No Fear. No Shame. – Nicole Bastfield
I’ve struggled to write this piece simply because it made me evaluate and question whether or not fear and shame played a part in my “coming out” journey. As I look back over my journey, I realize that they have both been present at a time or two, whether presenting themselves alone or together. As a Scorpio, I would love to say that we know no fear or shame but that is far from the truth.
I’ve known fear and shame. I came out during the fall of 1998. I was a sophomore in college. Kirstin, a perky girl from New York, was my roommate. I had been dating my then girlfriend for some time and I was afraid – FEAR – to tell my family. How would they deal with this ungodly abomination? So, I confided in my roommate. She was beyond ecstatic! She immediately went to our 9th floor dorm room window and yelled from the window announcing to anyone within earshot that her roommate was a lesbian! She told her friends that lived on the floors below ours. She called her boyfriend back home. All the while, I sat there trying to figure out how I would tell my family. I figured, I would just say it.
The phone call to my mother and brother was emotional. There were some tears and exclamations of not understanding. I promised to answer all questions. My brother made a bet that he could get more girls than I could. We laughed in between tears. My grandfather, God bless his soul, was the most easy going person to talk to. I told him on my next trip home. “Poppy, I like girls.” He looked at me and said, “Me too.” That was the end of it.
But over the next few months, I changed my style of dress. I was trying to find my way. I did away with all things feminine. I left church because I knew that my masculine attire would be frowned upon and after all, us Scorpio’s dive all in, and at that time, I was unapologetic about who I was. So, out of fear and shame, I ran from the church. Oxymoronic right! How can someone be unapologetic and fearful and full of shame at the same time? This, ladies and gentlemen, is the paradox that most gays and lesbians live within.
Over the years, I went back and forth. I knew that I wanted to get married and have children, but I was not privy to the knowledge of donors and artificial insemination. Same sex marriage was illegal, so I would call it off with women and try to date men again. I wanted to appease society. I wanted to live life without being “different.” I was unhappy. Eventually, I got to the point where I had sworn off marriage. I honestly could not see myself with a man for the rest of my life. I still wanted children, and by that point, I began researching cryobanks and thinking more and more about becoming a single parent. Washington, D.C. passed a law legalizing gay marriage. Still, I knew of no one walking this path.
Until, the day that my then personal trainer and her wife drove to D.C. to get married. I wrote and performed a poem specifically for the wedding. It was in that moment that I knew it was possible. I no longer had to suppress my feelings or do without a life long love for the sake of everyone else. It was in that moment, at the wedding, that I decided that I no longer wanted to know fear, to know shame. I wanted to live my life with no fear, no shame.

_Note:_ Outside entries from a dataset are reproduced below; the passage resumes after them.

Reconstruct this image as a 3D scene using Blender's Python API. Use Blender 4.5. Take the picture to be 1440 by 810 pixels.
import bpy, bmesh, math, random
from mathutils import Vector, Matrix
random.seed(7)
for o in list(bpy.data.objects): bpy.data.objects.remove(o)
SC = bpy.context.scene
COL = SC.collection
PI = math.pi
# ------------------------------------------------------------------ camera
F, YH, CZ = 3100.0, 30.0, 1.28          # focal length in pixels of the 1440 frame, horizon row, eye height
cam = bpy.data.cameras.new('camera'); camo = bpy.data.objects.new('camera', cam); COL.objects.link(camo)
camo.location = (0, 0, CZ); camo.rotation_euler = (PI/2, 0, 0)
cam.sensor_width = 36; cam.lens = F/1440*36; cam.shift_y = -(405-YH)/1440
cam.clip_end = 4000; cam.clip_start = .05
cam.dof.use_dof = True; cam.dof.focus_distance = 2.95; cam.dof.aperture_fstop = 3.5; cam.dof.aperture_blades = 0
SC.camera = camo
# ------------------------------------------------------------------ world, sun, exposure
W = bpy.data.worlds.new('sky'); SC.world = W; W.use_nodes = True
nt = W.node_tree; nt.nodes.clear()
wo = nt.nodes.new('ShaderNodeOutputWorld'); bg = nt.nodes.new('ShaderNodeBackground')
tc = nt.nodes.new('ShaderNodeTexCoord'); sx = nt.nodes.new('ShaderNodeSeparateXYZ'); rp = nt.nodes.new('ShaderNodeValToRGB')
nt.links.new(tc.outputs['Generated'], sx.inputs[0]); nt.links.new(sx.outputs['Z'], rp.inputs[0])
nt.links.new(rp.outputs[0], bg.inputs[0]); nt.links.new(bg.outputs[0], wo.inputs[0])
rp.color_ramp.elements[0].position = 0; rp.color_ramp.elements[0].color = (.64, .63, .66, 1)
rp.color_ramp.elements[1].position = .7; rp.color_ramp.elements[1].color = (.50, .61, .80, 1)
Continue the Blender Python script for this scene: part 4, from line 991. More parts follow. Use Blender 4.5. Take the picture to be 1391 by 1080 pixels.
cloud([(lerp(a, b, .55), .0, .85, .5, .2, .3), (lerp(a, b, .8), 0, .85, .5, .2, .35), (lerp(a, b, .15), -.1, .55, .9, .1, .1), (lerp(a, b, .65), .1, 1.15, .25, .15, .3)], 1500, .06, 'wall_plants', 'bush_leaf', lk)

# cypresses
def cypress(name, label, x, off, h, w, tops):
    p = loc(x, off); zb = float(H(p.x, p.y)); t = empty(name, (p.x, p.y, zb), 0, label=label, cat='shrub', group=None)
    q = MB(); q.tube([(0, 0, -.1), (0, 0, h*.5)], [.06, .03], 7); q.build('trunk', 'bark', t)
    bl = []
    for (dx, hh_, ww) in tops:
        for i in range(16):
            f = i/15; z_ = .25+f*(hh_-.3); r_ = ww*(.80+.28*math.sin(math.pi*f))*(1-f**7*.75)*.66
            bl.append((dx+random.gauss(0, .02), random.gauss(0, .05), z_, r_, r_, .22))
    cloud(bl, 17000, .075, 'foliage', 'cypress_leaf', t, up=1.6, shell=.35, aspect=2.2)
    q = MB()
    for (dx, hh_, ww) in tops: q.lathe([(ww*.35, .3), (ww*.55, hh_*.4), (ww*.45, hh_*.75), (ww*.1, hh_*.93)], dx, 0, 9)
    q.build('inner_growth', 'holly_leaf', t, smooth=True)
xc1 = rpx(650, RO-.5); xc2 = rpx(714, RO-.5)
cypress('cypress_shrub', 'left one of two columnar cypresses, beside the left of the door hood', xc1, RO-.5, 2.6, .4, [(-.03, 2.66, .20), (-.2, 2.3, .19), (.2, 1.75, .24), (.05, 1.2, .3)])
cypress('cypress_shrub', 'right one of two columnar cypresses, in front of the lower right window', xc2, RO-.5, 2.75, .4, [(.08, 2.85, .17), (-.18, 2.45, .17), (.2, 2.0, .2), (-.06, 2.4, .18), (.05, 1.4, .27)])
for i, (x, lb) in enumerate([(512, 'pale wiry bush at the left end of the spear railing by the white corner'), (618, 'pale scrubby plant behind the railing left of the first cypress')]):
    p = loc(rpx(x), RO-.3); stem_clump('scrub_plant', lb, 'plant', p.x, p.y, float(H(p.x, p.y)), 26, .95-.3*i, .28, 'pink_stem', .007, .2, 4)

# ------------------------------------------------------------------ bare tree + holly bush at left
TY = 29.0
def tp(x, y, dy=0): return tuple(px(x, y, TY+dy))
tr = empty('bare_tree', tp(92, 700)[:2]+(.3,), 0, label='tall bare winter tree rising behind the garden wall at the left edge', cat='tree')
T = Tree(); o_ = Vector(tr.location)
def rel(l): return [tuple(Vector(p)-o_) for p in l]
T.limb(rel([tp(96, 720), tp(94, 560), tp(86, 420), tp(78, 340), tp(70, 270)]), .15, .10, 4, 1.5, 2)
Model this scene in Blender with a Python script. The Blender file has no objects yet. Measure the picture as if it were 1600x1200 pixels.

My trainer and her wife inspired me to live life out loud, to not cower behind my feelings, my desires. They taught me that you don’t have to follow the lead of the majority. They taught me that same sex marriage is just the same as heterosexual marriage. The mundane ins and outs of every day life being experienced between two people who love each other. And honestly, that’s all that should matter.
Not too long after that wedding, I met an amazing woman. I decided that at 31 years old I was tired of denying myself happiness at the expense of others. I deserved to be happy and that was nothing to be fearful or shameful about. I let down my guard and approached this courting experience like I never had in the past. I tucked my fear in my back pocket. At this rate, what did I have to lose. I went out on weekdays. We talked and texted whenever time allowed. I sent good morning messages. I checked on her. I didn’t let the “she’s going to think I’m pressed,” or “she’s going to know how much I like her” mentality discourage me from following my feelings. We courted each other with honest sincerity. We discussed our hopes, our dreams, and our desires. We met each other’s families. We set goals and implemented a game plan to see it through. Most importantly, we prayed, together.
Today, we are happily married with two beautiful children. And although I do still have some fears, I am not ashamed of my family or my journey. I have no issues with telling someone that I have a wife. I take pride in saying it. I am proud to carry her last name, and I am proud of all of the strides that marriage equality has made over the years. I know that my story will be inspiration for someone else on the LGBTQ spectrum. But, as for the fear, I have it but on a different level. I still have fears and apprehensions that my family will not always be accepted. We have to be mindful of the neighborhood that we chose to raise our children in, because the truth is, the world isn’t always kind. However, I have a greater confidence in my journey and my sexuality to the extent that no one will ever again make me fearful or ashamed of who I am.